Sure, the Rams owned the Chiefs in the pre-season, beating them twice for a big aluminum trophy that they call the Governor’s Cup. OK, you can have your Governor’s Cup; we’ll take a regular season victory that stops a team’s undefeated season. `72 Dolphins, you can breathe now, your undefeated season is now well preserved.

The Chiefs, however, have been in Kansas City for 38 years, after moving from Dallas. They were and still are the team of the Midwest. We have more Hall of Famers than the Rams, and we earned our Super Bowl trophy, back when domes didn’t exist and Super Bowls weren’t played in warm-climate areas of the United States.

The bottom line is that everybody is calling the Chiefs’ trounce of the Rams a fluke. They are calling the Ram’s loss an off day. Well, it was no fluke, and yes, the Rams endured an off day, mainly due to the Chiefs’ great defense. The Chiefs have had the best defense in the NFL for the past 10 years, leading the league in the plus/minus turnover ratio percentage (forcing four on the Rams Sunday), as well as claiming the second-best pass rusher in the history of the NFL, Derrick Thomas, R.I.P.

The biggest play of the game in my mind, was the blocked punt that rookie Mike Cloud returned for a touchdown in the first quarter, making the score 20-0. The Chiefs haven’t blocked a punt since Albert Lewis and Deron Cherry were playing strong safety for the Chiefs in the early nineties. After the blocked punt and going up 20-0, I was having dreams of the Chiefs being the lead story in every major paper and ESPN.

I liked what the Chiefs did in Sunday’s game: pass, pass and pass, then run. The Chiefs’ Kimble Anders racked up 102 yards rushing (94 in the fourth quarter) to preserve the Chiefs’ 20- point lead and victory. This was Ander’s first 100-plus-yard rushing game since he injured his Achilles tendon last season, not bad for a team who is looked down upon for having a running back by committee. Marshall Faulk had an outstanding 67 yards on 17 carries, period.

The Chiefs also had more total offense racking up 468 yards to the Rams’ 428. The first time that any opponent has outdone the Rams yard-wise this year. That’s what happens when you play in the best division, the AFC West, and play tough teams. What more do you expect from an old-fashioned, hard-nosed, pound-you-in-your-face AFL team?

To end my tirade, the Chiefs could easily be 6-1 as well. A tough last minute loss to the dreaded Oakland Raiders and the meek Tennessee Titans kept the Chiefs from looking good on paper; instead, the Chiefs looked good against the mighty Rams.

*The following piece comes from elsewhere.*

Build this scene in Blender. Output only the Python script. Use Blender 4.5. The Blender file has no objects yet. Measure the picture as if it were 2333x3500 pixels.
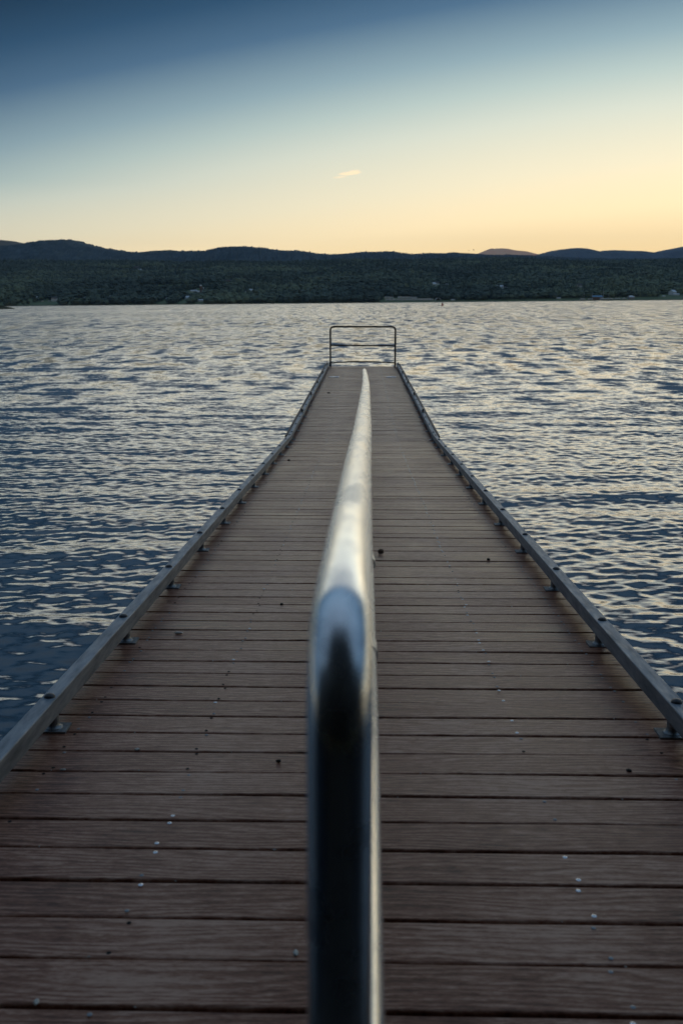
import bpy, math, random
import numpy as np
from mathutils import Vector, Matrix
R = math.radians
sc = bpy.context.scene
col = sc.collection
random.seed(7); rng = np.random.default_rng(11)

# ------------------------------------------------------------------ camera
F = 3403.0                         # focal length in photo pixels (35 mm on a 36 mm tall frame)
PITCH = math.atan(717 / F); YAW = math.atan(78.5 / F); ROLL = R(-0.54)
CH = 2.25                          # camera height above the water
cam = bpy.data.cameras.new('camera'); camo = bpy.data.objects.new('camera', cam); col.objects.link(camo)
cam.sensor_fit = 'VERTICAL'; cam.sensor_height = 36; cam.sensor_width = 24; cam.lens = 35.0
cam.clip_start = 0.05; cam.clip_end = 90000
CM = Matrix.Translation((0, 0, CH)) @ Matrix.Rotation(YAW, 4, 'Z') @ Matrix.Rotation(R(90) - PITCH, 4, 'X') @ Matrix.Rotation(ROLL, 4, 'Z')
camo.matrix_world = CM
cam.dof.use_dof = True; cam.dof.focus_distance = 5.5; cam.dof.aperture_fstop = 5.6
sc.camera = camo

# ------------------------------------------------------------------ sky and light
SUN_AZ = R(5); SUN_EL = R(-12)
w = bpy.data.worlds.new('World'); sc.world = w; w.use_nodes = True
nt = w.node_tree; nt.nodes.clear()
N = nt.nodes.new; L = nt.links.new
def mth(nt, op, a, b=None, c=None, clamp=False):
    n = nt.nodes.new('ShaderNodeMath'); n.operation = op; n.use_clamp = clamp
    for i, v in enumerate((a, b, c)):
        if v is None: continue
        if isinstance(v, (int, float)): n.inputs[i].default_value = v
        else: nt.links.new(v, n.inputs[i])
    return n.outputs[0]
def s2l(c):
    return tuple(((v / 255) / 12.92 if v / 255 <= .04045 else ((v / 255 + .055) / 1.055) ** 2.4) for v in c)
tc = N('ShaderNodeTexCoord'); nrm = N('ShaderNodeVectorMath'); nrm.operation = 'NORMALIZE'; L(tc.outputs['Generated'], nrm.inputs[0])
sep = N('ShaderNodeSeparateXYZ'); L(nrm.outputs[0], sep.inputs[0])
X, Y, Z = sep.outputs
zc = mth(nt, 'MAXIMUM', Z, 0.0)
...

Final notes: in 1991, when Steve Deberg injured his pinky on his throwing hand, the team trainers put a pin in his finger and wrapped it up with an Ace bandage. Deberg never played better in his life, taking the Chiefs to the wildcard playoffs and ultimately losing on a missed field goal by Nick Lowery, giving the Miami Dolphins the victory. Rams fans, if Deberg can do it, so can your famed quarterback.

The last time the Chiefs scored 50 points, I wasn’t even born yet; the year was 1967 and the Chiefs were still in Municipal Stadium in downtown Kansas City. Thanks to St. Louis teams, my favorite numbers are now 1985 and 54.